The Wonder of the Ordinary: Gratitude as an antidote to ideology.
We are all tempted by ideology. We are tempted to create the world in our image. Tempted to ignore things we don’t understand or find interesting or just don’t like. Tempted to find the one story or one theory that explains the woes of the world. Reflecting on complexity and how we rely on the invisible - and the work and effort of millions of other people including those who have come before us - can help us avoid this type of thinking. Awareness of complexity does not mean we cannot understand anything or that we cannot have theories to help explain reality. But it helps keep us humble in our approach.

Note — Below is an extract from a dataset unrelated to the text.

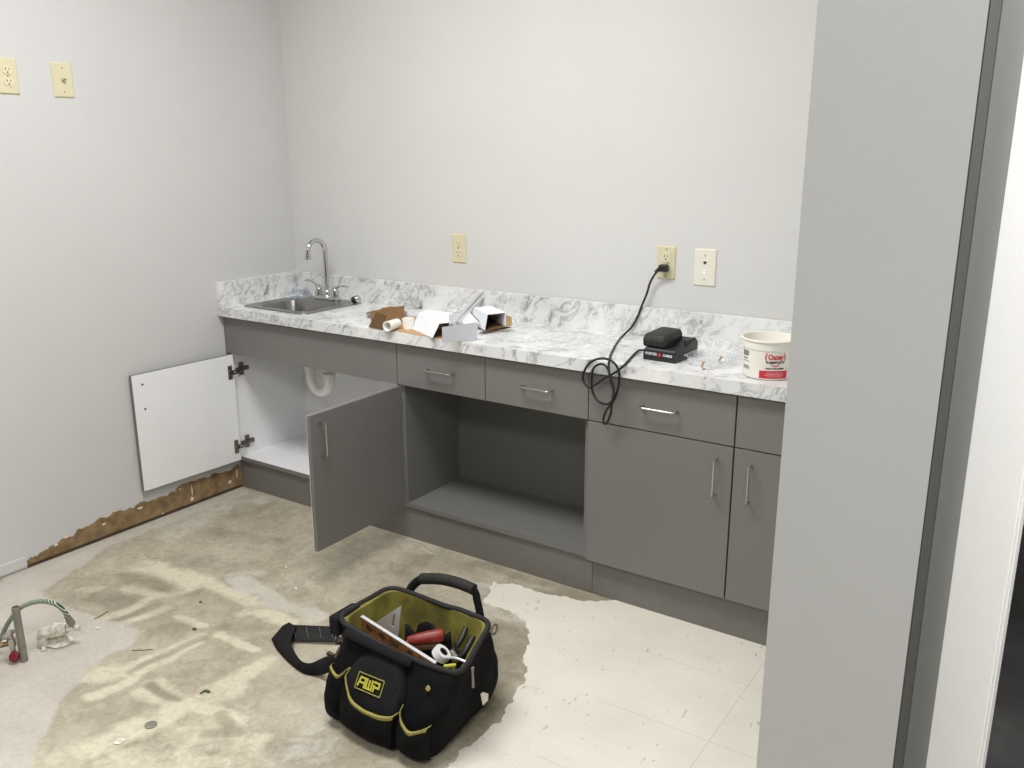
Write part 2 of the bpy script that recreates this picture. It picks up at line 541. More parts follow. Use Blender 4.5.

We could never pay constant attention to all the ideas, inventions, and actions that maintain the cultural, institutional, and physical infrastructure that surround and uphold us. But what we can do is cultivate the habit of gratitude. Gratitude is a reverence before the wonder of being. Gratitude as a foundational approach to reality keeps us attentive to the innumerable gifts we have including our lives. We did not bring ourselves into existence.
Gratitude opens our eyes to the gift and character of life. It opens us not only to blessings and opportunities, but to possibilities and pathways that we would not be able see without gratitude. When things are going well, gratitude keeps us grounded that we did not succeed on our own; when things are difficult, gratitude protects us from seeing ourselves simply as victims - and from the poison of “ressentiment,” of sour grapes and transvaluation that Max Scheler describes so well. Avoiding resentment and victimhood is not only helpful in our daily lives and relationships. Resentment and victimhood is fertile ground for ideology.
Gratitude helps us remain attentive to all the wonderful complexity and layers of invisible culture that surround us. It helps us avoid the mistakes of the ideologue who identifies his theory with reality. It could also help us become more appreciative o our ancestors and for the wonder of the ordinary, which when we reflect just a bit, isn’t ordinary after all.